Junto a una terrorífica gárgola de la Catedral de León |
Cuando iba a entrar en la capilla, recibí una sorpresa: Mr. Romney, el peregrino australiano con el que había coincidido un par de días por el Camino, salía de ella. Después de saludarnos con alegría por el reencuentro, me contó que había llegado a León el día anterior, y que se alojaba, como yo, en el Hostal Albany.
Desde su llegada a la capital había estado buscando revivir la experiencia de la vez anterior en que hizo el Camino de Santiago, cuando se sentaba en las terrazas de los bares enfrente de la Catedral para ver pasar los peregrinos. Pero esta vez no era primavera, era noviembre con temperaturas de invierno, y él no estaba acostumbrado a tanto frío, ni venía equipado para hacerle frente. Abandonaba aquí el Camino, no llegaría hasta Santiago: tomaría un tren al día siguiente a Lourdes.

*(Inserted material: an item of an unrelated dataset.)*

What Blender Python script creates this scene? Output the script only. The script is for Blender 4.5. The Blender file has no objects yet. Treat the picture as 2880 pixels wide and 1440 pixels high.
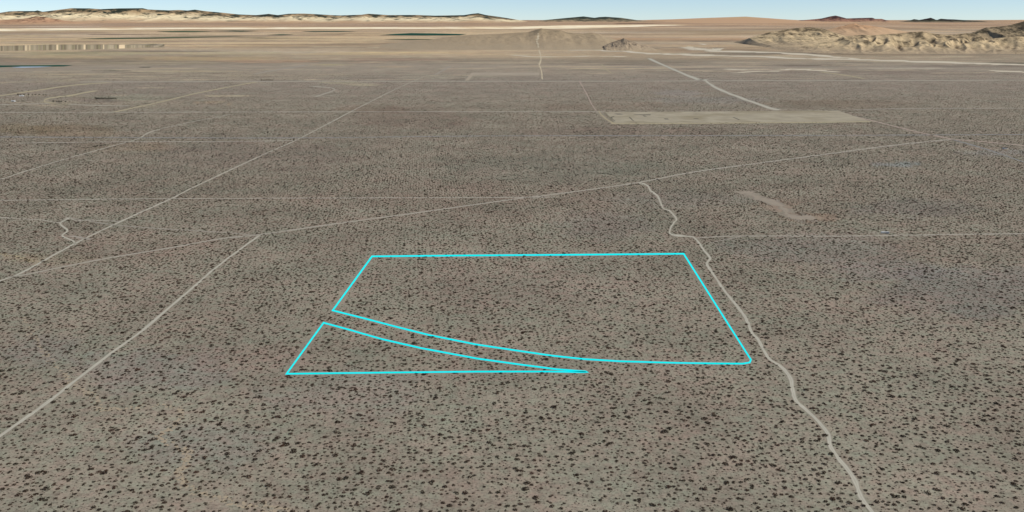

Le hice un último servicio como traductora, le acompañé a una lavandería pues no podía entenderse con el dueño ya que no hablaba nada de español. Romney quería cenar temprano, me pidió si me apetecía acompañarle. Le comenté que me habían hablado del barrio húmedo, que se comía tan bien. Fuimos dando un paseo y charlando. Hacía muchísimo frío por la calle. Andamos un buen rato pero no encontramos ventura. Yo necesitaba descansar después del masaje y recuperar fuerzas, pues al día siguiente reemprendía la marcha de nuevo.
Al volver a estar enfrente de la Catedral después de un rodeo, me propuso que cenáramos un menú en el mismo Hostal Albany (que yo había consultado por la tarde y tenía muy buena pinta). Acepté encantada, era lo mejor para los dos. Compartimos cena y una amena charla, juntándonos después con peregrinos que estaban en otra mesa.
Después de cenar nos despedimos, deseándonos un "Buen Camino... de la Vida". Estaba un poco triste, pues en este viaje era el primer peregrino del que me despedía, sabiendo que no lo volvería a ver más. Vendrían otros más, y otras despedidas, pero cada día había que seguir el Camino sin volver atrás, mirando siempre al desconocido horizonte que se abría ante nosotros. Ultreia!
P.D.: Después de cenar conseguí por fin tomar el ansiado y relajante baño de espuma en mi habitación: dormí como un bebé.